Pensions are based on the average of their three top-earning years, and
employees who work 40 years receive annual pensions equal to 100 percent of
that amount.
"Maintaining
the defined benefit is very important to maintaining the success of the
University of California," said Daniel Simmons, a retired UC Davis law
professor who previously chaired the system's Academic Senate.
Suspended
Contributions
The roots of
UC's pension problems began more than two decades ago when administrators
decided to suspend contributions. The pension fund appeared to be overfunded,
and the cash-strapped state was cutting UC funding.
University
administrators finally took action to address its ballooning retirement
obligations in 2010 after stock market losses in 2008-09 left the UC
retirement fund dangerously underfunded. UC and its employees resumed making
payments to the UC Retirement Plan in 2010, with contribution amounts
steadily increasing each year.
The
university system is increasing the retirement age for future employees by
five years, which will reduce the amount UC subsidiaries will need to
contribute for pensions.
UC is also
aiming to rein in costs for its retiree health program by raising
the eligibility age and reducing the percentage of the insurance premiums it
covers.
"If we
were to kick the can down the road even further, the problem would get even
worse and future generations would have to take even more draconian
measures," Brostrom said.
Some Thoughts
Like
(apparently) most public sector pension systems, the University of
California's required decades of delusion and lies to produce today's
disaster.
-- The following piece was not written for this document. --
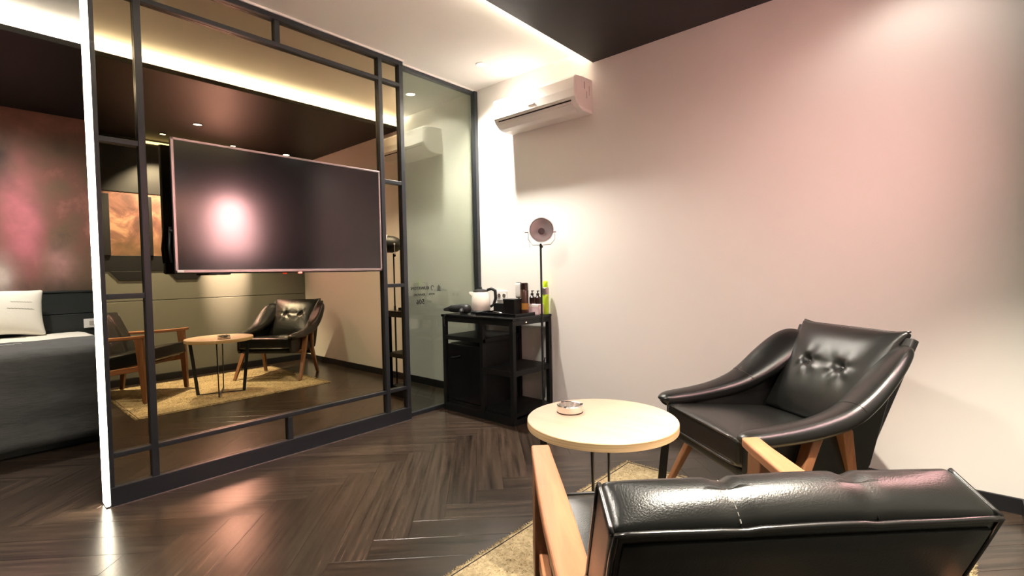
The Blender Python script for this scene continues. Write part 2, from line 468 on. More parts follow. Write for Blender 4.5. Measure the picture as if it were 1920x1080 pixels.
struct('wall_back', MB().box(XB - 0.1, XL + 0.1, YW, YW + 0.1, -0.06, 2.62), 'wall', 'cream painted wall behind the armchairs')
wr = struct('wall_right', MB().box(XL, XL + 0.1, YF - 0.1, YW, -0.06, 2.62), 'dark_wall', 'charcoal panelled wall seen in the mirror')
for (z0, z1) in ((0.066, 0.805), (0.811, 1.10)):       # wide wall panels with a joint between
    MB().box(XL - 0.012, XL, YF, YW, z0, z1).build('wall_panel', 'dark_wall', wr, bevel=0.002)
MB().box(XL - 0.012, XL, YF, YW, 1.86, ZD - 0.005).build('wall_panel', 'black_paint', wr, bevel=0.002)
struct('wall_left', MB().box(XB - 0.1, XB, YF - 0.1, YW, -0.06, 2.62), 'bed_wall', 'dark wall behind the bed')
struct('wall_front', MB().box(XB, XL, YF - 0.1, YF, -0.06, 2.62), 'bed_wall', 'dark wall behind the camera')
struct('ceiling', MB().box(XB - 0.1, XL + 0.1, YF - 0.1, YW + 0.1, ZC, ZC + 0.1), 'ceil', 'white ceiling over the mirror partition')
XC = -1.72; XCB = -3.83
struct('ceiling_lowered', MB().box(XC, XL, YF, YW, ZD, ZD + 0.018).box(XC, XC + 0.012, YF, YW, ZD + 0.018, ZD + 0.032), 'dark_ceil', 'dark lowered ceiling over the armchairs')
struct('ceiling_lowered', MB().box(XB, XCB, YF, YW, ZD, ZD + 0.018).box(XCB - 0.012, XCB, YF, YW, ZD + 0.018, ZD + 0.032), 'dark_ceil', 'dark lowered ceiling over the bed')
struct('trim_1', MB().box(XC + 0.16, XC + 0.175, YF, YW, ZD + 0.018, ZC), 'ceil', 'white back of the light cove by the armchairs')
struct('trim_2', MB().box(XCB - 0.175, XCB - 0.16, YF, YW, ZD + 0.018, ZC), 'ceil', 'white back of the light cove by the bed')
struct('baseboard_back', MB().box(-2.79, XL - 0.012, YW - 0.012, YW, 0.0, 0.064).box(XB, -2.86, YW - 0.012, YW, 0.0, 0.064), 'black_paint', 'black skirting along the cream wall', bevel=0.002)
struct('baseboard_right', MB().box(XL - 0.024, XL - 0.012, YF, YW - 0.012, 0.0, 0.064), 'black_paint', 'black skirting along the charcoal wall', bevel=0.002)

for nm, xc, lb in (('cove_light', XC + 0.055, 'warm light strip in the cove above the armchairs'), ('cove_light', XCB - 0.055, 'warm light strip in the cove above the bed')):
    o = MB().box(xc - 0.012, xc + 0.012, YF + 0.02, YW - 0.01, ZD + 0.019, ZD + 0.030).build(nm, 'cove'); tag(o, lb, 'light')

# ------------------------------------------------------------------ downlights
def downlight(x, y, z, label, target, power, col=(1.0, 0.93, 0.82), size=90, blend=0.7, r=0.036, lens='lens', group=None, rad=0.03, dark=False):
    e = empty('downlight', (x, y, z), 0, label, 'light', group)
    MB().lathe([(r + 0.006, 0.0), (r + 0.006, -0.004), (r, -0.006), (r - 0.004, 0.0)], 28, cap=False).build('trim_ring', 'tv_back' if dark else 'white_plastic', e, smooth=True)
    MB().lathe([(r - 0.003, -0.0015), (r - 0.003, 0.0)], 28).build('lens', lens, e)
    spot_light('lamp', (x, y, z - 0.012), target, power, col, size, blend, rad, e)
    return e
downlight(-2.43, 2.484, ZC, 'lit round downlight in the white ceiling above the kettle', (-2.43, 2.58, 0), 135, size=138, blend=1.0)
downlight(-2.30, -0.55, ZC, 'added unseen fill downlight in the white ceiling behind the photographer', (-2.3, -0.55, 0), 20, size=110)  # fill lamp added out of view to light the passage ceiling and floor
downlight(-0.06, 2.48, ZD, 'round downlight in the dark ceiling near the wall corner', (-0.06, 2.48, 0), 3.5, size=140, blend=0.6, dark=True)
downlight(-1.25, 0.32, ZD, 'added unseen large round fill light in the dark ceiling between the cove and the nearest armchair', (-1.15, 0.75, 0), 102, size=150, blend=1.0, dark=True, r=0.16, rad=0.16, lens='lens_small')  # added lamp, unseen, gives wide soft fill on the back wall
downlight(-0.62, 1.45, ZD, 'round downlight in the dark ceiling above the round table', (-0.62, 1.45, 0), 8, size=90, blend=0.8, dark=True, lens='lens_small')
downlight(-4.7, 0.1, ZD, 'round downlight in the dark ceiling above the bed', (-4.75, 0.12, 0), 60, size=165, blend=1.0, dark=True)
# adjustable spots that hit the art on the right wall
def art_spot(y, label, target, power, col, size):
    xs = -0.06
    e = empty('art_spotlight', (xs, y, ZD), 0, label, 'light', 'small ceiling spots facing the copper art')
    MB().lathe([(0.030, 0.0), (0.030, -0.003), (0.026, -0.004), (0.024, 0.0)], 24, cap=False).build('trim_ring', 'tv_back', e, smooth=True)
    MB().lathe([(0.024, -0.0008), (0.024, 0.0)], 24).build('lens', 'lens_small', e)
    spot_light('lamp', (xs, y, ZD - 0.008), target, power, col, size, 0.6, 0.015, e)
art_spot(1.93, 'small ceiling spot aimed at the pink part of the art', (XL, 1.93, 1.55), 1500, (1.0, 0.82, 0.82), 29)
art_spot(1.32, 'small ceiling spot aimed low at the charcoal wall', (XL, 1.36, 1.00), 230, (1.0, 0.90, 0.74), 88)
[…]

This was not an accident. The people negotiating these deals knew
how to read actuarial tables and so had to know that their promises would be
broken and the people they were hired to serve would be devastated. What kind
of idiot grants open-ended health care benefits to retirees and then doesn't
fund them?
The truly
bizarre part of the American higher ed story is
that it doesn't even educate. According to recent studies, the amount of time
a typical student spends on class work is falling relative to time spent
partying, while achievement -- in the form of writing ability and critical
thinking -- actually diminishes in the final couple of undergraduate years.
In some ways
running out of money can be a good thing because it forces the newly-broke
individual or institution to see with fresh eyes. Frequently they realize
that they've been living in a dream world, buying silly things on impulse,
and that scaling back to just the essentials actually makes life better. In a
family's case, it might mean ditching extraneous possessions that have to be
maintained and paid for, thus freeing up time for human contact. In a
university's case, no longer being able to afford $300,000 pensions and
multi-million-dollar rec centers might produce a return to actual teaching.
But of course
the pain comes first. In the coming decade fewer kids will be able to attend
college, pensions will be cut dramatically, and the easy ride that college
has become for both students and employees will end.